------ RECORDED INFORMATION ------

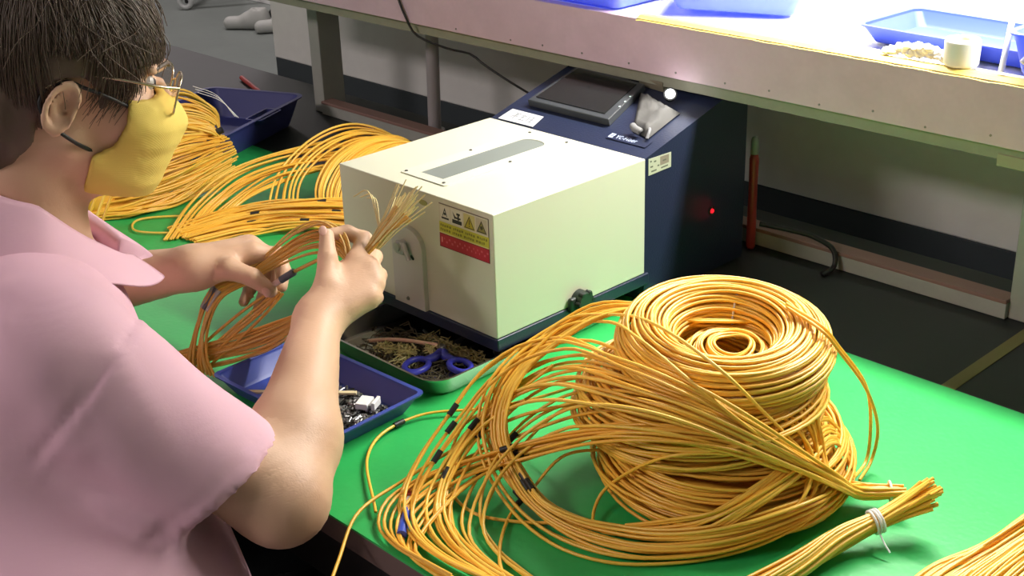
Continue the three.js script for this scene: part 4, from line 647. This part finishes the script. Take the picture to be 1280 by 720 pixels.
    let d = smin(smin(outer(x, y, z), sl, .035), s2, .035);
    if (d < .03 && d > -.03) {
      let f = 0; for (const c of folds) f += c(x, y, z); d -= f; d += .0030 * noise.noise(x * 9, y * 6, z * 9 + 5);
      const sm = tt - .042 - .02 * noise.noise(x * 3, y * 3, 1); const sk = Math.max(0, Math.min(1, outer(x, y, z) * 30 + .4)); if (Math.abs(sm) < .012 && sleeveC(x, y, z) < .02) d += sk * ( .0032 * Math.exp(-((sm / .0040) ** 2)) - .0016 * Math.exp(-(((sm - .006) / .004) ** 2)));   // sleeve seam
      if (cut > -.024 && cut < -.012) d += .0014 * Math.exp(-(((cut + .018) / .0022) ** 2)); // hem stitching
    }
    return Math.max(d, -neckCut(x, y, z), .44 - y);
  };
  const shirt = part('polo_shirt', cat([nets(shirtF, [-.43, .43, .28], [.29, 1.06, .80], .0058)]), M.polo, t);
  { // collar: a folded band round the neck, open in front
    const K = [-.086, 1.020, .402], ring = (ph, rs, rf, rb, h0, hb, hf) => { const c = Math.cos(ph), s = Math.sin(ph), k = c > 0 ? rb : rf; return [K[0] + rt[0] * rs * s - ft[0] * k * c, K[1] + h0 + (c > 0 ? hb * c : hf * c), K[2] + rt[2] * rs * s - ft[2] * k * c]; };
    const prof = [[.064, .074, .062, -.020, .026, .080], [.067, .077, .065, .004, .030, .084], [.072, .082, .070, .011, .032, .085], [.079, .088, .076, .007, .030, .083], [.098, .102, .092, -.016, .028, .072], [.116, .113, .108, -.038, .024, .060], [.117, .114, .109, -.0405, .024, .060], [.113, .111, .106, -.041, .024, .060], [.095, .098, .088, -.020, .026, .070], [.075, .083, .072, .001, .028, .080], [.067, .076, .065, -.022, .026, .078]];
    const n = 72, pos = [], idx = [], m = prof.length, a0 = -2.86, a1 = 2.86;
    for (let i = 0; i <= n; i++) { const ph = a0 + (a1 - a0) * i / n; for (const q of prof) { const p = ring(ph, ...q), wv = .0025 * noise.noise(ph * 2, q[0] * 30, 3); pos.push(p[0], p[1] + wv, p[2]); } }
    for (let i = 0; i < n; i++) for (let j = 0; j < m; j++) { const a = i * m + j, b = i * m + (j + 1) % m; idx.push(a, b, a + m, a + m, b, b + m); }
    for (const e of [0, n]) for (let j = 1; j < m - 1; j++) e ? idx.push(e * m, e * m + j, e * m + j + 1) : idx.push(0, j + 1, j);
    const g = new THREE.BufferGeometry(); g.setAttribute('position', new THREE.Float32BufferAttribute(pos, 3)); g.setIndex(idx); g.computeVertexNormals();
    part('collar', cat([g]), M.polo, shirt, 'folded collar');
  }
  // ---- trousers and shoes, mostly under the bench
  const KR = [.13, .53, .22], KL = [-.17, .53, .12], AR = [.16, .10, .28], AL = [-.16, .10, .16];
  const legF = union([cap(add(Pe, rt, -.09), add(Pe, rt, .09), .14, .14), cap(add(Pe, rt, .09), KR, .105, .075), cap(add(Pe, rt, -.09), KL, .105, .075), cap(KR, AR, .075, .052), cap(KL, AL, .075, .052)], .04);
  part('trousers', cat([nets((x, y, z) => Math.max(legF(x, y, z), y - .565, .085 - y), [-.36, .07, .0], [.30, .63, .80], .013)]), M.trousers, t);
  for (const a of [AR, AL]) part('shoe', cat([nets((x, y, z) => Math.max(union([cap([a[0], .045, a[2] + .03], [a[0] + .02, .035, a[2] - .15], .043, .038), cap([a[0], .06, a[2]], [a[0], .10, a[2]], .042, .045)], .03)(x, y, z), -y + .002), [a[0] - .09, 0, a[2] - .24], [a[0] + .11, .16, a[2] + .11], .009)]), M.dark, t);
  // ---- hair: cap of hair with strands combed over it
  const hairF = toH((a, b, c) => {
    const m = Math.abs(a); let d = union([ell([0, .038, -.018], [.0845, .099, .1015]), ell([0, -.035, -.060], [.064, .070, .050])], .03)(a, b, c);
    const faceCut = Math.max(c - (.030 + .35 * Math.max(0, b - .035)), 0) ;
    const below = b < .052 - .2 * (c - .05) && c > .032 ? Math.min(.052 - .2 * (c - .05) - b, c - .032) : -1;           // forehead and temples stay free
    d = Math.max(d, below);
    const earHole = .026 - Math.hypot((b + .006) / 1.15, c + .004); if (m > .055) d = Math.max(d, earHole);             // round the ear
    const cheek = b < -.012 && c > -.034 ? Math.min(-.012 - b, c + .034) : -1; d = Math.max(d, cheek);
    d += .0022 * noise.noise(Math.atan2(a, c) * 16, b * 12, 2);
    return Math.max(d, -.112 - b);
  });
  const strands = [], hs = (az, el, k) => { if (Math.abs(az) < .9) k *= 1.03; const x = Math.sin(az) * Math.cos(el), z = Math.cos(az) * Math.cos(el), y = Math.sin(el); const rx = .0850 * k, ry = .0995 * k, rz = .1025 * k; return [x * rx, .038 + y * ry, -.018 + z * rz]; };
  for (let i = 0; i < 5200; i++) {
    const az = rr(-Math.PI, Math.PI), A0 = Math.abs(az), end = A0 < .75 ? rr(-.02, .16) : A0 < 1.15 ? rr(-.42, -.05) : A0 < 1.75 ? rr(.02, .22) : rr(-1.35, -.3), start = rr(.5, 1.35), k = rr(1.0, 1.045), pts = [], w = gs() * .28, ph = rr(0, 6), side = A0 < .9 ? .55 : .25;
    for (let j = 0; j <= 8; j++) { const f = j / 8, el = start + (end - start) * f, q = hs(az + w * f + side * (1 - f) * .9, el, k + .012 * Math.sin(f * 4 + ph) + (A0 < .8 ? .015 * f : 0)); if (q[1] < -.02 && A0 > 1.7) { q[0] *= 1 + (q[1] + .02) * 1.2; q[2] += (q[1] + .02) * -.05; } pts.push(A(HL(...q))); }
    strands.push(tube(pts, (f) => .00062 * (1 - .6 * f), 4, false, false));
  }
  for (let i = 0; i < 46; i++) { const s = rnd() < .75 ? 1 : -1, c = rr(.012, .055), b = rr(.03, .055); strands.push(tube(spline([HL(s * (.076 - c * .12), b, c), HL(s * (.077 - c * .14), b - .025, c + .006), HL(s * (.075 - c * .16), b - rr(.04, .062), c - rr(.0, .012))], 8), (f) => .0008 * (1 - .7 * f), 4, false, false)); }
  for (let i = 0; i < 60; i++) { const az = rr(-1, 2.6), el = rr(.1, 1.0), q0 = hs(az, el + .2, 1.03), q1 = hs(az + gs() * .3, el, rr(1.06, 1.12)), q2 = hs(az + gs() * .5, el - .25, rr(1.05, 1.14)); strands.push(tube(spline([HL(...q0), HL(...q1), HL(...q2)], 8), .0004, 4, false, false)); }
  const hair = part('hair', cat([nets(hairF, [-.22, .99, .17], [.11, 1.28, .52], .0042), ...strands]), M.hair, t);
  // ---- mask
  const tent = union([skullParts, cap([0, -.028, .106], [0, -.084, .074], .017, .022), sym(cap([.026, -.030, .078], [.018, -.075, .064], .020, .018))], .03);
  const maskF = toH((a, b, c) => {
    const m = Math.abs(a), d = tent(a, b, c) - .0062; let e = b > -.02 ? .050 : b > -.045 ? .050 - (-.02 - b) * .30 : b > -.058 ? .0425 - (-.045 - b) * 1.6 : .0217;
    const top = b - (.004 + Math.max(0, c - .06) * .10 + (m < .02 ? (0.02 - m) * .25 : 0)); const bot = -.104 - b;
    const pleat = .0004 * Math.sin((b + .02) * 300) * (c > .07 ? 1 : 0);
    return Math.max(d + pleat, -(tent(a, b, c) + .0003), e - c, top, bot, -.02 - c);
  });
  const mask = part('face_mask', cat([nets(maskF, [-.13, .98, .19], [.07, 1.14, .40], .0026)]), M.mask, t, 'yellow face mask');
  for (const s of [1, -1]) {
    part('ear_loop', [wire([HL(s * .0665, -.003, .052), HL(s * .0735, .006, .030), HL(s * .0785, .014, .004), HL(s * .0785, .018, -.012), HL(s * .078, .012, -.030)], .0018, 24)], M.dark, mask, 'black ear loop');
    part('ear_loop', [wire([HL(s * .0560, -.054, .024), HL(s * .0680, -.046, .008), HL(s * .0765, -.035, -.010), HL(s * .079, -.022, -.028), HL(s * .0795, -.004, -.036), HL(s * .078, .012, -.030)], .0020, 24)], M.dark, mask, 'black ear loop');
  }
  // ---- glasses
  const gl = new THREE.Group(); gl.name = 'eyeglasses'; gl.position.set(0, 0, 0); t.add(gl); gl.userData.label = 'thin metal framed glasses';
  { const o = originOf(t); gl.position.set(Hc[0] - o.x, Hc[1] - o.y, Hc[2] - o.z); }
  for (const s of [1, -1]) {
    const L = (u, v) => { const a = .033 + u, w = s * a; return HL(w, .010 + v, .1085 - .16 * Math.abs(a) * Math.abs(a) / .06 - v * -.10); }, ol = []; for (let i = 0; i < 40; i++) { const q = i / 40 * 6.28318, cu = Math.cos(q), sv = Math.sin(q), k = 1 / Math.pow(Math.pow(Math.abs(cu), 3.2) + Math.pow(Math.abs(sv), 3.2), 1 / 3.2); ol.push(A(L(.0255 * cu * k, .0205 * sv * k))); }
    part('frame', tube(ol, .0011, 8, true), M.gold, gl);
    const pos = [], idx = [], c = L(0, 0); const bk = [fh[0] * -.0012, fh[1] * -.0012, fh[2] * -.0012]; for (const off of [0, 1]) { pos.push(c[0] + bk[0] * off, c[1] + bk[1] * off, c[2] + bk[2] * off); ol.forEach((p) => pos.push(p.x + bk[0] * off, p.y + bk[1] * off, p.z + bk[2] * off)); } for (let i = 0; i < 40; i++) { const j = (i + 1) % 40; s > 0 ? idx.push(0, 1 + j, 1 + i, 41, 42 + i, 42 + j, 1 + i, 1 + j, 42 + i, 1 + j, 42 + j, 42 + i) : idx.push(0, 1 + i, 1 + j, 41, 42 + j, 42 + i, 1 + i, 42 + i, 1 + j, 1 + j, 42 + i, 42 + j); }
    const g = new THREE.BufferGeometry(); g.setAttribute('position', new THREE.Float32BufferAttribute(pos, 3)); g.setIndex(idx); g.computeVertexNormals(); part('lens', g, M.glass, gl);
    part('temple_arm', [wire([L(.0258, .010), HL(s * .071, .022, .080), HL(s * .0775, .026, .03), HL(s * .079, .026, -.006), HL(s * .079, .010, -.032)], .0014, 24)], M.gold, gl);
    part('nose_pad', new THREE.SphereGeometry(.0032, 10, 8).scale(.6, 1, .6).translate(...HL(s * .010, .004, .1045)), M.glass, gl);
  }
  part('bridge', [wire([HL(.0075, .016, .1095), HL(0, .0185, .1115), HL(-.0075, .016, .1095)], .0011, 10)], M.gold, gl);
}
{ // stool under the worker
  const t = thing('stool', 'round dark stool under the seated worker', 'stool', [-.10, 0, .62]);
  part('seat', lathe([[0, .352], [.16, .352], [.175, .365], [.172, .378], [.15, .385], [0, .385]], -.10, 0, .62, 32), M.dark, t);
  for (let i = 0; i < 4; i++) { const a = .6 + i * 1.5708; part('leg', rod([-.10 + .19 * Math.cos(a), 0, .62 + .19 * Math.sin(a)], [-.10 + .12 * Math.cos(a), .352, .62 + .12 * Math.sin(a)], .012, .012), M.post, t); }
}
// ---- cables in the hands
{
  const t = thing('cable_bundle', 'thin amber cables with pale bare ends held in both hands', 'cable bundle', [0.0, .80, .15]);
  fan(t, 'cable', [[-.093,.862,.176],[-.079,.880,.152],[-.040,.915,.134],[-.006,.930,.119],[.030,.922,.119],[.050,.900,.126],[.056,.912,.112],[.062,.936,.092],[.070,.955,.078]], [[-.082,.856,.168],[-.056,.874,.146],[-.012,.896,.132],[.024,.902,.126],[.046,.896,.128],[.056,.898,.126],[.064,.912,.110],[.074,.932,.090],[.088,.942,.074]], 26, .0012, 40, .004, cableAmber);
  for (let i = 0; i < 42; i++) { const a = rr(-.013, .015), b = rr(-.012, .012), l = rr(.6, 1.25); part('bare_fibre', wire([[.060 + a * .4, .914 + b * .3, .106 + b * .3], [.068 + a * .9, .938 + b * .6, .086], [.076 + a * 1.8 * l, .948 + .016 * l + b * 1.2, .078 - .014 * l]], .0007, 8, 4), M.pale, t); }
  for (let i = 0; i < 3; i++) part('bare_fibre', wire([[.060, .925, .095], [.040 - i * .006, .956 + i * .003, .082], [.015 - i * .012, .950 - i * .002, .075]], .0007, 12, 4), M.pale, t, 'stray pale fibre');
  const lo = fan(t, 'cable', [[-.100,.858,.172],[-.118,.846,.204],[-.120,.815,.226],[-.116,.785,.243],[-.12,.760,.25]], [[-.088,.852,.172],[-.098,.840,.204],[-.100,.808,.226],[-.092,.778,.236],[-.085,.757,.235]], 9, .0018, 24, .004, cableAmber);
  lo.forEach((l, i) => { if (i < 6) { const p = l[6], q = l[11]; part('connector', rod(p.toArray(), q.toArray(), .0033, .0028, 10), i % 2 ? std(lin(.10, .11, .13), .4) : phy(lin(.75, .74, .72), .15, { transmission: .5, thickness: 0 }), t, i % 2 ? 'dark grey connector' : 'clear connector'); } });
  fan(t, 'cable', [[-.050,.850,.165],[-.072,.828,.188],[-.105,.792,.222],[-.125,.757,.249]], [[-.040,.848,.160],[-.050,.825,.182],[-.085,.782,.215],[-.105,.757,.235]], 5, .0018, 22, .003, cableAmber);
  part('cable', wire([[.028, .908, .126], [-.010, .885, .146], [-.036, .868, .160]], .0021, 16), cableAmber[0], t);
  part('connector', rod([-.022, .877, .154], [-.036, .866, .163], .0042, .0042, 12), std(lin(.09, .11, .13), .4), t, 'dark grey connector'); part('connector', rod([-.036, .866, .163], [-.054, .852, .174], .0036, .0026, 12), std(lin(.75, .55, .50), .4), t, 'pinkish connector end');
}
{
  const t = thing('cable_bundle', 'limp sheaf of amber cables hanging over the mat beneath the hands', 'cable bundle', [-.06, .7515, .19]);
  fan(t, 'cable', [[.008,.842,.162],[-.030,.822,.176],[-.075,.800,.200],[-.112,.785,.236],[-.135,.775,.262]], [[.010,.834,.166],[-.020,.800,.180],[-.060,.775,.200],[-.100,.760,.228],[-.130,.757,.255]], 22, .0016, 24, .004, cableAmber);
  for (let i = 0; i < 10; i++) part('bare_fibre', wire([[-.006, .836 + i * .0006, .166], [.010, .842, .160 + i * .0006], [.024, .846 + gs() * .006, .156 + gs() * .006]], .0008, 8, 4), std(lin(.80, .62, .52), .5), t);
}
renderer.render(scene, camera);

------

> TO BE DONE: Which lines above hold the word "scene"? Copy each of them.

> SOLUTION FOR THIS TASK:
Continue the three.js script for this scene: part 4, from line 647. This part finishes the script. Take the picture to be 1280 by 720 pixels.
renderer.render(scene, camera);